Lent Day 29
When Nolan was about 8 months old he started crawling like a madman. One evening Amy was working and I was cooking a pizza and when I went to pull it out of the oven it got stuck. But little did I know that Nolan had snuck up behind me and when I turned, he had put his hand on the oven door to pull himself up and burned his hand.
This was really the first time I witnessed my son suffer. He cried, we took him to the emergency room and he looked like the cutest little boxer with his hand wrapped up. It healed fine and you can’t even tell anymore. But I still feel the guilt of letting that happen.
Fast forward to about 3 weeks ago when we were throwing a nerf football up in the air and he broke his pinky finger trying to catch the football I threw. When people ask him what happened, he says, “My dad broke it with a nerf football.”
Now I don’t claim to be the best Dad in the world, but I’d like to believe I’m a pretty good dad. And one of the reasons is that I try my best to help my sons not to suffer needlessly. I provide food, snacks, drinks, sports equipment, musical equipment, gifts, clothes, and pretty much everything else they need. I don’t know what I would do if someone told me that I would have to watch them suffer because of the decisions of others. I don’t know if I could handle that.

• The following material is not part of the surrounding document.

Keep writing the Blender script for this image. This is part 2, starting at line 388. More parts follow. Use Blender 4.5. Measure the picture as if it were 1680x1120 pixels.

When I read Isaiah 53, and if you haven’t watched Day 13 or read it recently you should, I think about how God sent Jesus knowing he would have to suffer and die. And I think about the specific details outlined 800 years before it would come to happen. And when I think about the complexity of the plan that God laid out for our salvation and redemption, It’s a bit overwhelming.

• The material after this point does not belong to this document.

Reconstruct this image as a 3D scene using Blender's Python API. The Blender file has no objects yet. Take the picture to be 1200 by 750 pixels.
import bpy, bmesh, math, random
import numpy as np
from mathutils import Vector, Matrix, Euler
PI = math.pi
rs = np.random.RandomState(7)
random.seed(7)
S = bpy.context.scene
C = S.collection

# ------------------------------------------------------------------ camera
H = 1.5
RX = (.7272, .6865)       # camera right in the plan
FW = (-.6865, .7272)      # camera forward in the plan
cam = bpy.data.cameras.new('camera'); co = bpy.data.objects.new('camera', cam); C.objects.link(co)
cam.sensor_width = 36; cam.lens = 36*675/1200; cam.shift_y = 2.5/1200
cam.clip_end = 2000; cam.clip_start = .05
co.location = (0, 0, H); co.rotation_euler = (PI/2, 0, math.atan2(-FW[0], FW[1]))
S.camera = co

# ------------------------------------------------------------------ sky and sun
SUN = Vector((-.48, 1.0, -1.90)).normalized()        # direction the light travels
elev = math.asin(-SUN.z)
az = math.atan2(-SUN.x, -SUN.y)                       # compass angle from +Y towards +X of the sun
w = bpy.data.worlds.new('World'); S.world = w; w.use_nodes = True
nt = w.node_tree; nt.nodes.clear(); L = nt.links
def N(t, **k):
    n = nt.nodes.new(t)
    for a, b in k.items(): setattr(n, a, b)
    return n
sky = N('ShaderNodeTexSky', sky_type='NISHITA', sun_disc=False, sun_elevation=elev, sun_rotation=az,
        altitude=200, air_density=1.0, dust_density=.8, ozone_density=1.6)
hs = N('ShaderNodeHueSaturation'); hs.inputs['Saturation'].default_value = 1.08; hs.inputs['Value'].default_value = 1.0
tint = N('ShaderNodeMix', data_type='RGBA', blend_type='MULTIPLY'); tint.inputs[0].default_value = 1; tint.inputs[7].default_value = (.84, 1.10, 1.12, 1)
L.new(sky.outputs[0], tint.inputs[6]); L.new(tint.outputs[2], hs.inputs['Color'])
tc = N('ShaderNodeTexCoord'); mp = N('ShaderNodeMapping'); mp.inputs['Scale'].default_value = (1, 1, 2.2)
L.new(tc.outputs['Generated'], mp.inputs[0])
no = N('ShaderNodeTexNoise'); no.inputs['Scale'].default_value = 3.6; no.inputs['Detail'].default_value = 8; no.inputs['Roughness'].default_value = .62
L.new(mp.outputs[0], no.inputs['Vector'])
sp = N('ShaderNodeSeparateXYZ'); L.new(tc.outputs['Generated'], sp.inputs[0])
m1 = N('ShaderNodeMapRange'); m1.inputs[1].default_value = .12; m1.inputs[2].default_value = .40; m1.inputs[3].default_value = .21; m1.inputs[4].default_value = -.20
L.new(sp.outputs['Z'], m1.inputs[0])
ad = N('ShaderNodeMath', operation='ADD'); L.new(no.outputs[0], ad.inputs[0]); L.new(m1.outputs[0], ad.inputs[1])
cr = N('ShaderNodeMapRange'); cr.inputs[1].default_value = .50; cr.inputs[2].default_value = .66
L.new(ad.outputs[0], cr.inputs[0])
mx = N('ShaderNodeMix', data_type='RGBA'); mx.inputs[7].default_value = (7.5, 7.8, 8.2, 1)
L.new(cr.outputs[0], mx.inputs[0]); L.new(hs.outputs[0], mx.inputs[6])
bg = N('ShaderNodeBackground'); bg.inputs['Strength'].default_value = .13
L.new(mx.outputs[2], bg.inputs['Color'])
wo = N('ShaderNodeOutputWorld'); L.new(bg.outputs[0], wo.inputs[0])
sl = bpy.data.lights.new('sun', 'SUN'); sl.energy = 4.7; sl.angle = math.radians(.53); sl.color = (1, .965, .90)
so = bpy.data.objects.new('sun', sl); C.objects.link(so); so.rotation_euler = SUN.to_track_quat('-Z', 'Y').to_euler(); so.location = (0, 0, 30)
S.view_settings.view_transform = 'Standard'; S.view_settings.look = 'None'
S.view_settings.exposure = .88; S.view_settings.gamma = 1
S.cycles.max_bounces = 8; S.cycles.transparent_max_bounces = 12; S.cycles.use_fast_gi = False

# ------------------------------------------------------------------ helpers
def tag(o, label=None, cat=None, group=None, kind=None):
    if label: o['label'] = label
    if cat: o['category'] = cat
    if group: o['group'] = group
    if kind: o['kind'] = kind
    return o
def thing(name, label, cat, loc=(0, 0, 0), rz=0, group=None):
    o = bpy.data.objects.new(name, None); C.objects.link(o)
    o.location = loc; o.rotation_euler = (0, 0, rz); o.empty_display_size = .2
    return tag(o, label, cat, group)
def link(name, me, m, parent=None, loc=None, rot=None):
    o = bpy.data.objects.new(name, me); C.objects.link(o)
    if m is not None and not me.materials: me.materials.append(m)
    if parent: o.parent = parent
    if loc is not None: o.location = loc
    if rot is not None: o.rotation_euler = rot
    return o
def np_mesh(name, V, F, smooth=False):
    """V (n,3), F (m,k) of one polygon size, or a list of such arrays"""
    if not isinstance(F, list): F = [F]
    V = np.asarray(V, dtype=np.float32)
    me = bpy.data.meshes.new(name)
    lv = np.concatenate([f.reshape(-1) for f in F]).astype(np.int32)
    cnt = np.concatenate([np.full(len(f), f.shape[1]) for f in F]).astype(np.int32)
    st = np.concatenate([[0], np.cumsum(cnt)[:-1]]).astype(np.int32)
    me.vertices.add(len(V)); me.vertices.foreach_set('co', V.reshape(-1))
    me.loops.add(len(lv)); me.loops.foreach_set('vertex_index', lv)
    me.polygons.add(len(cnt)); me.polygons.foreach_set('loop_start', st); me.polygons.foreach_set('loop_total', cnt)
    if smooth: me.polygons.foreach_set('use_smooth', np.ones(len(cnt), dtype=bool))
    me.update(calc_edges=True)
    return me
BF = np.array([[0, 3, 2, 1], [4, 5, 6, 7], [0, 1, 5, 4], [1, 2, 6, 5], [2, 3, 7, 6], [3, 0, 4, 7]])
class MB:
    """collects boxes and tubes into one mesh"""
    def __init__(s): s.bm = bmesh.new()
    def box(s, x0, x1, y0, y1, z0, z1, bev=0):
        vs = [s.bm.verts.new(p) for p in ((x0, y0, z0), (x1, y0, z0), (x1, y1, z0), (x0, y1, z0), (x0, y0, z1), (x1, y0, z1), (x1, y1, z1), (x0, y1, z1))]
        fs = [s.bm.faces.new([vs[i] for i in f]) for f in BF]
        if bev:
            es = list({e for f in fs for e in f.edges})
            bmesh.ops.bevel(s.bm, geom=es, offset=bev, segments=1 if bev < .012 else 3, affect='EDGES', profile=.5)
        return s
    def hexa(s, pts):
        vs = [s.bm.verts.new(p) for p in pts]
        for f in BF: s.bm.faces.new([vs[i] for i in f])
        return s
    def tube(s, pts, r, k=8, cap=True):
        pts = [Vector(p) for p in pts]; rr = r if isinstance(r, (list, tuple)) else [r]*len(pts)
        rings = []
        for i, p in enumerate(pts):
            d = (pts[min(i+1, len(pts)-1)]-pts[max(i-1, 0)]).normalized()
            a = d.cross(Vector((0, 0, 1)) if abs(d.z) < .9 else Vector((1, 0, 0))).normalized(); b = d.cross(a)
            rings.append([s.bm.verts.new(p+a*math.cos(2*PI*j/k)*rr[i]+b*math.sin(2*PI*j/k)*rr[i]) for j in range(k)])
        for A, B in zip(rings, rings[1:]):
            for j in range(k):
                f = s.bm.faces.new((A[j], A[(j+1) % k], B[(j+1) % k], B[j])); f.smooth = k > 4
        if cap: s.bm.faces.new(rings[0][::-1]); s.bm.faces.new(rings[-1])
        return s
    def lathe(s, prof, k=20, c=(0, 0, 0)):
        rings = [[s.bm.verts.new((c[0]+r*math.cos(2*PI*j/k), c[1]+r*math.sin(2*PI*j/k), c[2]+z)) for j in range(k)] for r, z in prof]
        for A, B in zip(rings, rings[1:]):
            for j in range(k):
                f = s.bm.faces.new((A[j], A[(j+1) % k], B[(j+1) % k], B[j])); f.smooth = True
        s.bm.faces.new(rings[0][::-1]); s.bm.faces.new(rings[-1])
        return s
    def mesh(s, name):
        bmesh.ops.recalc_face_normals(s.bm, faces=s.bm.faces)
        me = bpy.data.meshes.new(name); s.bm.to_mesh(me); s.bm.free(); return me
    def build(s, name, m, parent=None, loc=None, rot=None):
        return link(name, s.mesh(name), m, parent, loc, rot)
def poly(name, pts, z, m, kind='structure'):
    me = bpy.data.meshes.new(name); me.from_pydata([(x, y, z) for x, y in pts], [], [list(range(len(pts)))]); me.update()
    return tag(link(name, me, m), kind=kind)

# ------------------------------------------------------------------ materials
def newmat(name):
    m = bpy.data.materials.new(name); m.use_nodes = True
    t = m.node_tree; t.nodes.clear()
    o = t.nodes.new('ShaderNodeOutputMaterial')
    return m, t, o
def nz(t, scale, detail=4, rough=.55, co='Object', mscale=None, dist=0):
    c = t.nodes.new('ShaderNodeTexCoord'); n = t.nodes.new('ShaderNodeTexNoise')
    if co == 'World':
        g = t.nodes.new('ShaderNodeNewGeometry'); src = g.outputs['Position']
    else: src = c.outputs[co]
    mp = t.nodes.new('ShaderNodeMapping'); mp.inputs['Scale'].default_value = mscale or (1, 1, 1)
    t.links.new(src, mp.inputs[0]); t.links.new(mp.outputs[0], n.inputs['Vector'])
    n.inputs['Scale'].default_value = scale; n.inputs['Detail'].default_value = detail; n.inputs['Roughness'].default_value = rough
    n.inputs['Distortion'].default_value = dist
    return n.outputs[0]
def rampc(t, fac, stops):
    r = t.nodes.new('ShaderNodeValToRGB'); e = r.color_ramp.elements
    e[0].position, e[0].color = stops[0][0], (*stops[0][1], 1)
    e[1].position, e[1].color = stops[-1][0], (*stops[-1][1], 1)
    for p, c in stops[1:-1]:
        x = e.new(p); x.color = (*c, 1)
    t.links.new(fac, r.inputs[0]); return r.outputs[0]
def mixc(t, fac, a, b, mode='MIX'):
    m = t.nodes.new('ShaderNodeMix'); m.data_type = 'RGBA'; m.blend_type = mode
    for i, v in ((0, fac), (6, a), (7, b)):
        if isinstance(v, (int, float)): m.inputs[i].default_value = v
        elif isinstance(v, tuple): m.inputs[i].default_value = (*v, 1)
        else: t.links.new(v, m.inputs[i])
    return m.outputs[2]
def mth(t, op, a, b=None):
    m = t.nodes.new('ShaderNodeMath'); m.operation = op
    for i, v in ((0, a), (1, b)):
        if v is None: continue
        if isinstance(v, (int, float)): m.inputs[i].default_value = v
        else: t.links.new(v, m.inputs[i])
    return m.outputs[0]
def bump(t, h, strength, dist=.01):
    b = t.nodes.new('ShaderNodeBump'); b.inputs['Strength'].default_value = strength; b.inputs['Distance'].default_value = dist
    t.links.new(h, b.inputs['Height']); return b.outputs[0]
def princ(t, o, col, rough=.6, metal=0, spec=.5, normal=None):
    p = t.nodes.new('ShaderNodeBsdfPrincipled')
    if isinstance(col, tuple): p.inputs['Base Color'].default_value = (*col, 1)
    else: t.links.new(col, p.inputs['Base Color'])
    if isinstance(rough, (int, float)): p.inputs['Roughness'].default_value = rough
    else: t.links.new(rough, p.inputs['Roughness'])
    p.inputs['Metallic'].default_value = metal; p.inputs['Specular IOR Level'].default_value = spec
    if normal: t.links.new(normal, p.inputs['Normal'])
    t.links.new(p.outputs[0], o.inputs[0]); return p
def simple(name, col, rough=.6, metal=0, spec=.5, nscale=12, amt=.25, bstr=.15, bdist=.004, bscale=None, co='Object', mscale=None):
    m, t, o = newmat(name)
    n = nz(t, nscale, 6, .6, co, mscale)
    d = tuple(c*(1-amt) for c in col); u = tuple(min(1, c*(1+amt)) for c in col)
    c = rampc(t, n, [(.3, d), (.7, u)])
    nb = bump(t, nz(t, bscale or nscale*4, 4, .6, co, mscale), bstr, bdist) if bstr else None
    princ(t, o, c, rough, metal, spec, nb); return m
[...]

In verse 10 it says, “Yet it was the will of the LORD to crush him; he has put him to grief; when his soul makes an offering for guilt, he shall see his offspring; he shall prolong his days; the will of the LORD shall prosper in his hand.”
Today as you think and dwell upon Lent, let’s draw our attention to the plan that God laid out. Instead of letting us suffer and die in our sin, he chose to prepare, plan, and execute the excruciating death of his son to satisfy his wrath, to cover our sin, and to tear down the wall of hostility that we had crafted. Today read through Isaiah 53 and dwell upon the type of love that God has to intentionally plan his rescue mission like this.